CSO — What gets measured gets done. And when you analyze what you’re doing in a quantitative way, you identify opportunities you didn’t know you had.

That may be a simplistic way of defining Six Sigma and other methodologies designed to improve business processes. But as Francis X. Taylor, CSO of General Electric (GE) , emphasized to an audience of security executives at the CSO Perspectives conference in March, you don’t need to be a Six Sigma Black Belt to use its principles and benefit from the results.

“What makes a great security leader is the ability to develop insightful strategies that support the company’s goals,” Taylor said. “Most of you have professional skills, market knowledge, you are results-oriented. [You need to] combine that with process thinking” and use data to drive decisions from an outside-in perspective, he added.

A methodology like Six Sigma “requires a change in how you think about your organization and how it works,” Taylor said.
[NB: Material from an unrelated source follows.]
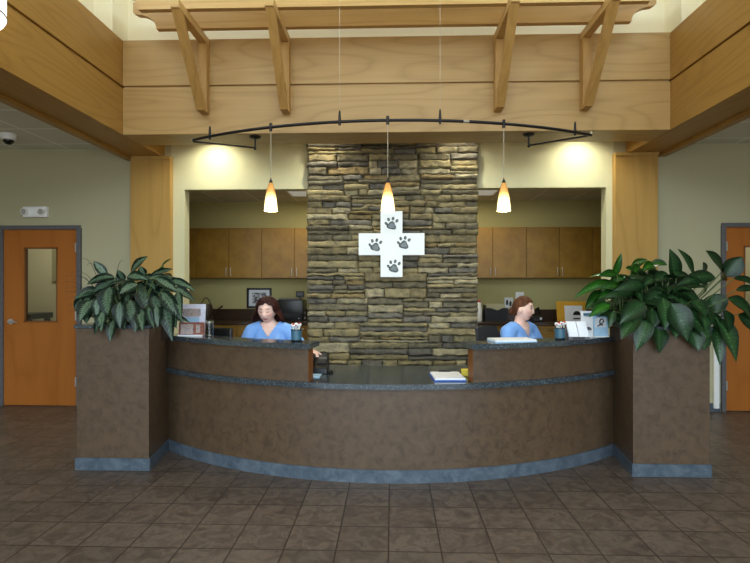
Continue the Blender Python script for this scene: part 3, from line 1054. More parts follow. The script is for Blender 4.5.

It requires shifting loyalties from how your organization operates to how those operations affect customers—the people and organizations who determine the value of what you produce. Performing well in this task adds value to your organization, can help security executives anticipate risks and identify resources to mitigate them, and it enables your leadership to pursue new opportunities for growth, he added.

To show what he meant, Taylor shared anecdotes from his career, which has included stints as assistant secretary of state for diplomatic security and U.S. ambassador-at-large for counterterrorism for the State Department under Colin Powell.

Taylor said that process changes often run into resistance from employees who feel threatened by changes to processes they own. It’s important to make process owners part of the effort to reexamine how a process works and to identify ways to improve it. Taylor recounted the efforts of employees at a locomotive engine plant in Erie, Pa., who looked at their manufacturing processes and moved from what he called working in an iterative fashion to a more combined process, where some prework was done with parts earlier than in past processes. The result has been cutting the time to make an engine from 58 days to 29 days.

Among the examples of process gains Taylor cited in his presentation:

Policy violations. When Taylor worked at the State Department, Congress demanded reports on employees’ security violations. The department initially included those reports in employees’ HR files. But the department needed to reduce security violations, not punish employees, Taylor said. He ordered an analysis, which found that 80 percent of violations involved inattention to detail or ignorance of department security policies. Making employees aware drove violations down by 55 percent in one quarter, he said.